## Given exercise
Transcribe the lines from the start of the data below through the line with "S.camera = cam", word for word and nothing more.

## Data shown
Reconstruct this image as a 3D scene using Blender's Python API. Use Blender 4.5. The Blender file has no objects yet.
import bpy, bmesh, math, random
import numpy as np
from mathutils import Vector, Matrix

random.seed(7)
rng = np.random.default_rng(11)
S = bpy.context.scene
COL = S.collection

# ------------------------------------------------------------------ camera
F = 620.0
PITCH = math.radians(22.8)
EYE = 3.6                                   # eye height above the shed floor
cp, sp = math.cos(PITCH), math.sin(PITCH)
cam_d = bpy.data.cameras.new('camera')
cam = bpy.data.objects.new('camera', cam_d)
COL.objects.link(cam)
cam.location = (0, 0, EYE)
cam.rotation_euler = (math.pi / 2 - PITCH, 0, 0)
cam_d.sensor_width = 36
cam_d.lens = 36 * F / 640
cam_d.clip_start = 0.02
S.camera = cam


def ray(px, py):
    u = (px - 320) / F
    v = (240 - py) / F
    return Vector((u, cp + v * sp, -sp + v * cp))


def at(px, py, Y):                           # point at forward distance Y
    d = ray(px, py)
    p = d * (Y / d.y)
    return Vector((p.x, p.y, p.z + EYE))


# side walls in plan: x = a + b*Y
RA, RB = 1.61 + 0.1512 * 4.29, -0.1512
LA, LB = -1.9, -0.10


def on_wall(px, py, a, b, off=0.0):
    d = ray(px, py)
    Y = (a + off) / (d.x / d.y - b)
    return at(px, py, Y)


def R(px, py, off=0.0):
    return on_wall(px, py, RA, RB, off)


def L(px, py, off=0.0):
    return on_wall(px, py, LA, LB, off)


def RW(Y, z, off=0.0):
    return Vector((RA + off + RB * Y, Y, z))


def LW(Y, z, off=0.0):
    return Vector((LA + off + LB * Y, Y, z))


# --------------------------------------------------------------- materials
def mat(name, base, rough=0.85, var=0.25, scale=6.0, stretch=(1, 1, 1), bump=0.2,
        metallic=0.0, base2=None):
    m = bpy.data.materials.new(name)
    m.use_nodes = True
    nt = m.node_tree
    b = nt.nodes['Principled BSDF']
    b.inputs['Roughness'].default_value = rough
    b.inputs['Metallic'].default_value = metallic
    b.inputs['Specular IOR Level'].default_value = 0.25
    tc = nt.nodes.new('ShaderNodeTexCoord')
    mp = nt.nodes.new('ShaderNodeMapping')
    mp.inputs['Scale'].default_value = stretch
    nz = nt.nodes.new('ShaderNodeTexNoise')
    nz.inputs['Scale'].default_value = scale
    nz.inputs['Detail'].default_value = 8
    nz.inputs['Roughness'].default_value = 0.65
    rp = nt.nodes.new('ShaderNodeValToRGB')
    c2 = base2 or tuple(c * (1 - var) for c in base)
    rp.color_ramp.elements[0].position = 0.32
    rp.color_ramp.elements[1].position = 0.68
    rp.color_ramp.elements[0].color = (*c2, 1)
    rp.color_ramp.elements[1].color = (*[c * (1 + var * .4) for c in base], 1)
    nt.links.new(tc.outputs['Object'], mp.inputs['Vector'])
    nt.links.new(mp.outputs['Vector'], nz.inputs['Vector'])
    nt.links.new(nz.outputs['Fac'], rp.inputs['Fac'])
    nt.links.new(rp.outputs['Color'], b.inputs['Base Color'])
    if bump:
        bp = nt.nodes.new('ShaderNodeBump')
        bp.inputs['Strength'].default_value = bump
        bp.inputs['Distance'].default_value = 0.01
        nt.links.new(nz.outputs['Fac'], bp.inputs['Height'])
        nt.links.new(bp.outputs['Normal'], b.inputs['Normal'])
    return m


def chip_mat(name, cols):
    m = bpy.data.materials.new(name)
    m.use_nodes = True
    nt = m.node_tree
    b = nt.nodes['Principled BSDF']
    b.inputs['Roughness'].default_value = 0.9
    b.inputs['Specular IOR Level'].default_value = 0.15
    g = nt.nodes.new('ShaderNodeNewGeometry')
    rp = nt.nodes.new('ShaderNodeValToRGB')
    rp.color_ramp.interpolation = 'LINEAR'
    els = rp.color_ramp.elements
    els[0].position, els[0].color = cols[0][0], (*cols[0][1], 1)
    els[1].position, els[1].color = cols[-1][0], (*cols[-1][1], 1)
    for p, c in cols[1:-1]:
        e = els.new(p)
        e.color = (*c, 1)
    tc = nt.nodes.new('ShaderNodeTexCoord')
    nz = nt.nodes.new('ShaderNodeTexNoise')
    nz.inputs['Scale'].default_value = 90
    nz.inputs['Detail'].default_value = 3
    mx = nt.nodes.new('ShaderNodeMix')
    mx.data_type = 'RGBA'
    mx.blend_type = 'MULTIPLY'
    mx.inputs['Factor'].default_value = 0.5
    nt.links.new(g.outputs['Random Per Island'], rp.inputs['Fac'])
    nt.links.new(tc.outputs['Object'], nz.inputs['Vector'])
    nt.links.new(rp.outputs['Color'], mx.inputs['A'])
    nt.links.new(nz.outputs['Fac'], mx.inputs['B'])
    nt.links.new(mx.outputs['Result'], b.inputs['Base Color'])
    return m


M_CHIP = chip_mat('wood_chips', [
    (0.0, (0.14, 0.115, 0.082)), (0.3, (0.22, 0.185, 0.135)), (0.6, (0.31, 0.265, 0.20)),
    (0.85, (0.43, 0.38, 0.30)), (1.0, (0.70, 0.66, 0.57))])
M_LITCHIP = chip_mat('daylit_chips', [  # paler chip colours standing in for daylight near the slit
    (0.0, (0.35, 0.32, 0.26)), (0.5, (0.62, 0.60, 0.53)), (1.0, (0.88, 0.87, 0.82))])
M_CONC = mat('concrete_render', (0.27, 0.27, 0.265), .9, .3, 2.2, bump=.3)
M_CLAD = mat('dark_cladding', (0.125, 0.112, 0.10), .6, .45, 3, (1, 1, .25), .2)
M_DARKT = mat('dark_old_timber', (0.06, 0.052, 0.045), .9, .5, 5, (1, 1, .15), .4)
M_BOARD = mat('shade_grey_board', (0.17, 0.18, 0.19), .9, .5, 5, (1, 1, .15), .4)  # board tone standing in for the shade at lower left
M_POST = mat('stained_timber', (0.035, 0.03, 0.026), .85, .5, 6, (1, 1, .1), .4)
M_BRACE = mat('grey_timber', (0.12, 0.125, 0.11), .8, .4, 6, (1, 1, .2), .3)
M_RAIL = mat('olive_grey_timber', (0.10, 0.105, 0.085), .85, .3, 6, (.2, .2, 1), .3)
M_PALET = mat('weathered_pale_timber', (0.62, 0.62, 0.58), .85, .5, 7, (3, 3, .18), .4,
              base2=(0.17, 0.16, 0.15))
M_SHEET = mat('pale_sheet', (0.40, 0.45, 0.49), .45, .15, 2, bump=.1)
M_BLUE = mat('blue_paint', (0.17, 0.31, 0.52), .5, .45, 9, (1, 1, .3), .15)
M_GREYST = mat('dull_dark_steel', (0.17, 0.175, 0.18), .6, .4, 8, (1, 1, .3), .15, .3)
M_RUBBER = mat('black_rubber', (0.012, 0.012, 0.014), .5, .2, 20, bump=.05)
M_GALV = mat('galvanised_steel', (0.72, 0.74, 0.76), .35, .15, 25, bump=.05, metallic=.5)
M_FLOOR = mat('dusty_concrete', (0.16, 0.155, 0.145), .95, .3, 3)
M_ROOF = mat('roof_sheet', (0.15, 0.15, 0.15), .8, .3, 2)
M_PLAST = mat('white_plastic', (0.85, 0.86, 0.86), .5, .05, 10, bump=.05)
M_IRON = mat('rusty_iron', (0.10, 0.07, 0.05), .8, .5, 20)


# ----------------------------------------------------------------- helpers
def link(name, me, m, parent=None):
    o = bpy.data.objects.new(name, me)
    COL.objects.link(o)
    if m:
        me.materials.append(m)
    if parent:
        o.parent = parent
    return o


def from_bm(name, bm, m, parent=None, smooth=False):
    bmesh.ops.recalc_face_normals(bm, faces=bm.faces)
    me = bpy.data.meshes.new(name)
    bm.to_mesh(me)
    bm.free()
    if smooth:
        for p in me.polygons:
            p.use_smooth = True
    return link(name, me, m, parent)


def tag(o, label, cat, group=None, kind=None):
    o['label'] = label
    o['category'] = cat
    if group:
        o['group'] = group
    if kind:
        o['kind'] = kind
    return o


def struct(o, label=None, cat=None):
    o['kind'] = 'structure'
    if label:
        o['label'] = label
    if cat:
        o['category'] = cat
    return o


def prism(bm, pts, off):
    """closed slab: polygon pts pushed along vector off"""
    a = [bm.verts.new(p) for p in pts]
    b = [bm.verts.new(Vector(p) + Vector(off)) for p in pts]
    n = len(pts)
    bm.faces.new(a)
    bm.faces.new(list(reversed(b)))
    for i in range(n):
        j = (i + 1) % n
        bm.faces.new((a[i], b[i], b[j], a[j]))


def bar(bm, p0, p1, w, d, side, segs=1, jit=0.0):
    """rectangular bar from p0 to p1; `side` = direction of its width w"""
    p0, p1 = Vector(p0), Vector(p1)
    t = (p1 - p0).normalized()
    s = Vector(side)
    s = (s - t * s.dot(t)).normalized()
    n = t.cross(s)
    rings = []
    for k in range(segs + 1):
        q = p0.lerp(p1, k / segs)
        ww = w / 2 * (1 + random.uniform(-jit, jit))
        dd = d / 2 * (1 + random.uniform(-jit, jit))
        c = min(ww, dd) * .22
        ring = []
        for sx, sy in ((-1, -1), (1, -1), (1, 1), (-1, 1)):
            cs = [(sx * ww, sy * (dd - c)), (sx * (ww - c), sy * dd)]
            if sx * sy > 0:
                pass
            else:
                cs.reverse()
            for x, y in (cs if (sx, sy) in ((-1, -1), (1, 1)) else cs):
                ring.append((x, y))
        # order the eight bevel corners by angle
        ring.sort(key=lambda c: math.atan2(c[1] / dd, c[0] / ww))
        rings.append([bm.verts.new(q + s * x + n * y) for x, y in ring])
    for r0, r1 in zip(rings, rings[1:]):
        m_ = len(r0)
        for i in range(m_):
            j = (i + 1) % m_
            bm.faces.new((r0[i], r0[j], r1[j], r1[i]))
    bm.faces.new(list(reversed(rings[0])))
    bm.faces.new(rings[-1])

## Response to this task
Reconstruct this image as a 3D scene using Blender's Python API. Use Blender 4.5. The Blender file has no objects yet.
import bpy, bmesh, math, random
import numpy as np
from mathutils import Vector, Matrix

random.seed(7)
rng = np.random.default_rng(11)
S = bpy.context.scene
COL = S.collection

# ------------------------------------------------------------------ camera
F = 620.0
PITCH = math.radians(22.8)
EYE = 3.6                                   # eye height above the shed floor
cp, sp = math.cos(PITCH), math.sin(PITCH)
cam_d = bpy.data.cameras.new('camera')
cam = bpy.data.objects.new('camera', cam_d)
COL.objects.link(cam)
cam.location = (0, 0, EYE)
cam.rotation_euler = (math.pi / 2 - PITCH, 0, 0)
cam_d.sensor_width = 36
cam_d.lens = 36 * F / 640
cam_d.clip_start = 0.02
S.camera = cam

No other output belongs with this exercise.